Records with scene code
..........

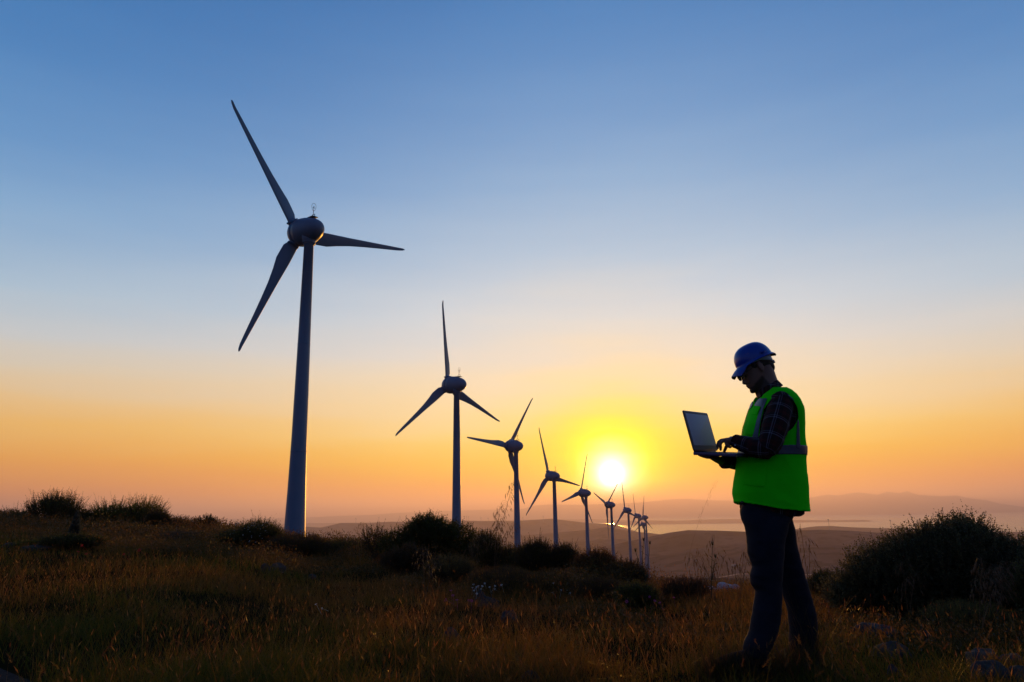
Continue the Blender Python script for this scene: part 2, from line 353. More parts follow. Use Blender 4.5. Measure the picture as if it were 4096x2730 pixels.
# ------------------------------------------------------------------ wind turbines
paint = mat('turbine_paint', (.105, .19, .285), .42, .35, noise=(.35, .6, (.088, .165, .25)))
paint_d = mat('turbine_joint', (.10, .11, .12), .6)
steel = mat('galvanised_steel', (.35, .36, .38), .4, metal=.6)
def blade_mesh():
    S = [(1.75, .82, -.82, .80, 60), (2.30, .82, -.82, .78, 50), (2.34, 1.85, -.86, .50, 16), (3.0, 2.16, -.86, .42, 15), (4.0, 2.2, -.86, .36, 14), (5.5, 2.22, -.84, .31, 14), (7.5, 1.80, -.76, .26, 11), (10, 1.40, -.66, .21, 8),
         (13, 1.12, -.58, .17, 7), (16, .90, -.50, .13, 4), (19, .70, -.42, .10, 2), (20.8, .55, -.36, .07, 1), (21.6, .42, -.30, .05, 0), (22.0, .20, -.20, .03, 0)]
    b = MB(); rings = []
    for r, ch, le, th, tw in S:
        if r < 2.32: ch = 1.64
        ring = []; tw = R(tw); k = 22; bend = max(0, r - 20.6) ** 1.6 * .16
        for j in range(k):
            a = 2 * math.pi * j / k; x = (1 - math.cos(a)) / 2
            if r < 2.32: xx, yy = -.02 - .82 * math.cos(a), .82 * math.sin(a)
            else:
                t_ = th * (1.9 * math.sqrt(max(x, 0)) * (1 - x) + .04); xx = le + ch * x; yy = (t_ if math.sin(a) > 0 else -t_ * .55)
                if x in (0, 1): yy = 0
            ring.append((xx * math.cos(tw) - yy * math.sin(tw), (xx * math.sin(tw) + yy * math.cos(tw)) * 1.0 - bend, r))
        rings.append(ring)
    b.rings(rings)
    return b
def lathe_y(prof, k=48):
    return [[(r * math.cos(2 * math.pi * j / k), y, r * math.sin(2 * math.pi * j / k)) for j in range(k)] for y, r in prof]
def make_turbine(L):
    root = empty('wind_turbine')
    b = MB(); prof = [(0, 1.72), (.02, 1.66), (L - 48, 1.62) if L > 50 else (1.2, 1.62), (L - 44, 1.50), (L - 38, 1.30), (L - 31, 1.13), (L - 15, .92), (L - .25, .74), (L - .2, .82), (L, .82)]
    k = 40; b.rings([[(r * math.cos(2 * math.pi * j / k), r * math.sin(2 * math.pi * j / k), z) for j in range(k)] for z, r in prof])
    tower = b.build('tower', paint, root)
    d = MB(); d.box((0, -1.60, 2.6), (.42, .08, 1.0)); d.build('door', paint_d, tower, False)
    for s in (1, 2):
        b = MB(); z = L * s / 3; rr = np.interp(z, [p[0] for p in prof], [p[1] for p in prof]) + .012
        b.rings([[(rr * math.cos(2 * math.pi * j / k), rr * math.sin(2 * math.pi * j / k), z + dz) for j in range(k)] for dz in (-.07, .07)])
        b.build('flange', paint, tower)
    hz = L + 2.26
    T4 = Matrix.Translation((0, 0, hz)) @ Matrix.Rotation(R(4), 4, 'X')
    b = MB(); b.rings(lathe_y([(-2.95, .05), (-2.9, .45), (-2.65, .88), (-2.2, 1.27), (-1.5, 1.62), (-.6, 1.9), (.4, 2.1), (1.3, 2.2), (1.95, 2.22), (1.97, 2.1)]))
    nac = b.build('nacelle', paint, root); nac.matrix_local = T4
    b = MB(); b.rings([[(r * math.cos(2 * math.pi * j / 32), r * math.sin(2 * math.pi * j / 32), z) for j in range(32)] for z, r in [(-2.32, .98), (-2.05, .98), (-1.85, 1.02), (-1.3, 1.5)]])
    nk = b.build('neck', paint, nac); nk.matrix_local = Matrix.Rotation(R(-4), 4, 'X')
    b = MB(); b.rings(lathe_y([(1.9, 2.12), (2.03, 2.12)])); b.build('seam', paint_d, nac)
    b = MB(); b.ell((1.35, -1.75, -.1), (.16, .16, .16)); b.build('vent', paint_d, nac)
    # wind gauge on its bracket
    b = MB(); b.box((0, -.55, 2.03), (.5, .75, .05)); 
    for y in (-1.05, -.35): b.tube([(0, y, 1.95), (0, y, 2.48)], .045, 8)
    b.tube([(0, -1.1, 2.47), (0, -.3, 2.47)], .045, 8); b.tube([(0, -.62, 2.47), (0, -.62, 3.2)], .045, 8); b.tube([(0, -.62, 3.2), (0, -.62, 3.75)], .03, 6)
    g = b.build('wind_gauge', paint_d, nac)
    b = MB(); n = 28; pts = [(.42 * math.sin(2 * math.pi * i / n) * (1 - .25 * math.cos(2 * math.pi * i / n)) * .9, -.62, 3.72 - .62 * math.cos(2 * math.pi * i / n)) for i in range(n + 1)]
    b.tube(pts, .028, 6, cap=False); b.tube([(-.18, -.62, 3.55), (.18, -.62, 3.6)], .04, 6); b.ell((0, -.62, 3.75), (.07, .07, .16)); b.build('lightning_ring', paint_d, g)
    b = MB(); b.rings(lathe_y([(2.01, 2.1), (2.02, 2.21), (2.6, 2.17), (3.1, 2.04), (3.6, 1.78), (4.1, 1.36), (4.45, .85), (4.6, .3), (4.62, .03)]))
    hub = b.build('spinner', paint, root); hub.matrix_local = T4
    bl0 = None
    for k_ in range(3):
        if bl0 is None: bl = blade_mesh().build('blade', paint, root); bl0 = bl
        else: bl = link(bl0.copy(), root)
        if k_ == 0:
            c = MB(); c.rings([[(r_ * math.cos(2 * math.pi * j / 24), r_ * .92 * math.sin(2 * math.pi * j / 24), z) for j in range(24)] for z, r_ in ((2.05, .9), (2.1, .98), (2.30, .98), (2.36, .9))]); cuff0 = c.build('blade_collar', paint, bl)
        else: link(cuff0.copy(), bl)
    return root
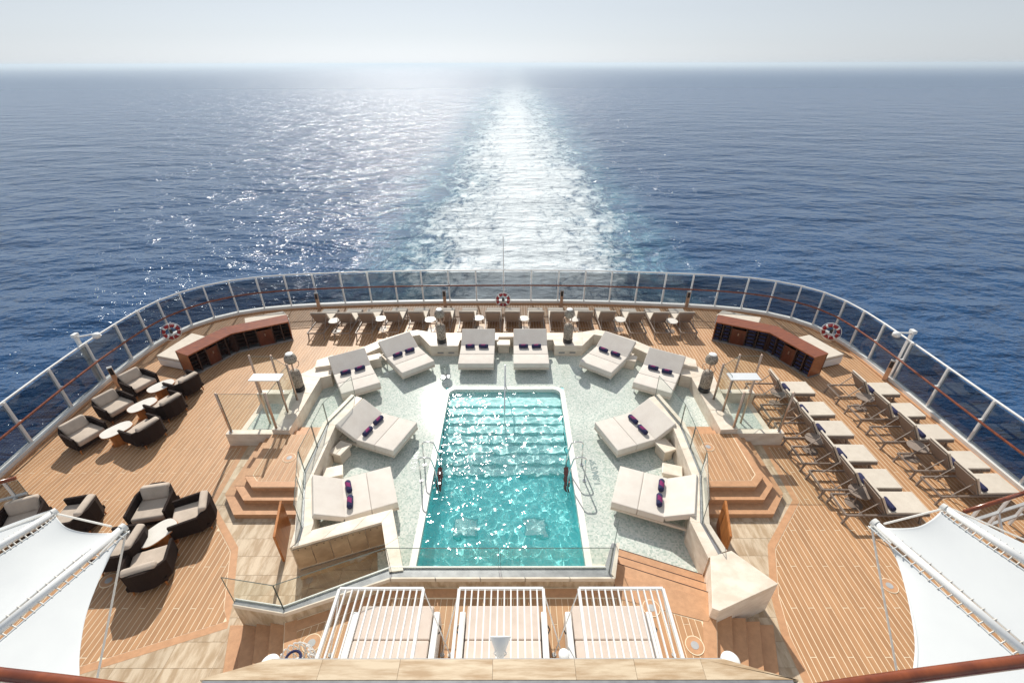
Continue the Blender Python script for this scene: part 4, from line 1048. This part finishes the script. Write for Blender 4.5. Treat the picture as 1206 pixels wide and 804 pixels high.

..........

What is needed:
Search the entries for the word "part" and copy every line that has it.

Output below:
Continue the Blender Python script for this scene: part 2, from line 353. More parts follow. Use Blender 4.5. Measure the picture as if it were 4096x2730 pixels.
Continue the Blender Python script for this scene: part 4, from line 1048. This part finishes the script. Write for Blender 4.5. Treat the picture as 1206 pixels wide and 804 pixels high.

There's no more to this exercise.